There is a considerable body of writing from black people who experienced the terror that Anderson recounts, and it is at odds with her idea that blacks should abjure armed self-defense.

“Of the many inhuman outrages of this present year,” Ida B. Wells wrote in her 1892 pamphlet Southern Horrors: Lynch Law in All Its Phases, “the only case where the proposed lynching did not occur, was where the men armed themselves in Jacksonville, Fla., and Paducah, Ky, and prevented it. The only times an Afro-American who was assaulted got away has been when he had a gun and used it in self-defense.” Her conclusion: “The lesson this teaches and which every Afro-American should ponder well, is that a Winchester rifle should have a place of honor in every black home, and it should be used for that protection which the law refuses to give. When the white man who is always the aggressor knows he runs as great a risk of biting the dust every time his Afro-American victim does, he will have greater respect for Afro-American life.”

Maher gets his history backwards. It wasn’t the Second Amendment that was meant to protect slaveholders. Instead, it was the first gun control laws in the nation that were designed for that specific purpose; depriving slaves and even free men in some cases of their inherent rights. As for the why other countries don’t have a Second Amendment like we do, I suggest Maher pick up a copy of The Federalist Papers and thumb over to Madison’s Federalist 46 for another history lesson.

Besides the advantage of being armed, which the Americans possess over the people of almost every other nation, the existence of subordinate governments, to which the people are attached, and by which the militia officers are appointed, forms a barrier against the enterprises of ambition, more insurmountable than any which a simple government of any form can admit of. Notwithstanding the military establishments in the several kingdoms of Europe, which are carried as far as the public resources will bear, the governments are afraid to trust the people with arms.
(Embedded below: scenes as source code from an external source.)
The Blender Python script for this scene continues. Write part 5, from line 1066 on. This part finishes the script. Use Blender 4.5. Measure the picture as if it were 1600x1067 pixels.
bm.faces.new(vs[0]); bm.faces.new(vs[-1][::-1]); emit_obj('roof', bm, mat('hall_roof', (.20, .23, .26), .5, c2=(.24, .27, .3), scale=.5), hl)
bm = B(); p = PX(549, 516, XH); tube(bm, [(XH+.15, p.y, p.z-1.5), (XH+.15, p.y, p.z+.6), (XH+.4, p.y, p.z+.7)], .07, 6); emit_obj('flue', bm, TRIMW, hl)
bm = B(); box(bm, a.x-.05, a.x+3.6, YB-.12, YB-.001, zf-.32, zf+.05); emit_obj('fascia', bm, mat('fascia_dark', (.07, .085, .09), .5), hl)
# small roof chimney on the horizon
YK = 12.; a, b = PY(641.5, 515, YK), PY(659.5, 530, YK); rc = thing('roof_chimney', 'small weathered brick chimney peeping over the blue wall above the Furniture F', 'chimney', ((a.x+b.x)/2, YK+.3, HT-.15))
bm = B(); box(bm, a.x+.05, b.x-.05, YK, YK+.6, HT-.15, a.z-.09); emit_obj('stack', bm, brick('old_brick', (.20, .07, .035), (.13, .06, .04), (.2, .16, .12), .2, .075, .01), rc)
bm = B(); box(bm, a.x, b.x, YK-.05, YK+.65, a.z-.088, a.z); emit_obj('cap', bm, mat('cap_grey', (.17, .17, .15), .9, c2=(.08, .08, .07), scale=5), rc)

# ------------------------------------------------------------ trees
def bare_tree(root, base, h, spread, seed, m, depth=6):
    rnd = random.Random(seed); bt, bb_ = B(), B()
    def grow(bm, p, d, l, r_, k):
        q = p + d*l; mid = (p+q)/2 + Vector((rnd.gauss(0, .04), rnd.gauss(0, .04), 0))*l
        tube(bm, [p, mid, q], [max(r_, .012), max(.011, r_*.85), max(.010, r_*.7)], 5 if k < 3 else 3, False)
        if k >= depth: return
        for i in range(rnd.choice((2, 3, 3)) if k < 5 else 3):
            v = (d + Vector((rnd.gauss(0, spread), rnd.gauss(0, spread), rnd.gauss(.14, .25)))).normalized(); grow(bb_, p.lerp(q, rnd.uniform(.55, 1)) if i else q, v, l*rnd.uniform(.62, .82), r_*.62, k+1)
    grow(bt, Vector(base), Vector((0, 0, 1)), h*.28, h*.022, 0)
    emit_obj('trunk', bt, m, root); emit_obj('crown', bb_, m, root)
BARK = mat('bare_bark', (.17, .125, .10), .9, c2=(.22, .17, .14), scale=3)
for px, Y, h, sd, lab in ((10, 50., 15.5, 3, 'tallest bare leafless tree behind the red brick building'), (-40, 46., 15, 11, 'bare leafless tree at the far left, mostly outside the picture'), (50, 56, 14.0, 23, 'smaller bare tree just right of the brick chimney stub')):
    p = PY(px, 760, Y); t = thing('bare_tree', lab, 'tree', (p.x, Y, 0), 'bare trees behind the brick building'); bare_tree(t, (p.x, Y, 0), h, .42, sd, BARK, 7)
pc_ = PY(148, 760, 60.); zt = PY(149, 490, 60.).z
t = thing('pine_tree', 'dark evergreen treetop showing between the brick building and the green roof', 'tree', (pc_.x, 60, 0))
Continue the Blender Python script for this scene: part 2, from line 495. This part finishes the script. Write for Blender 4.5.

Fear was the driving force behind the racist roots of gun control in the 18th century, and it’s still one of the main tools deployed by the gun control lobby today as they try to strip we the people of one of our most fundamental liberties. If Bill Maher doesn’t believe me, he should invite Nicholas Johnson on to his show for an invaluable history lesson on the right to keep and bear arms. I think Maher’s open-minded enough to actually learn a thing or two, and I’m sure much of his audience would benefit from Johnson’s insight as well.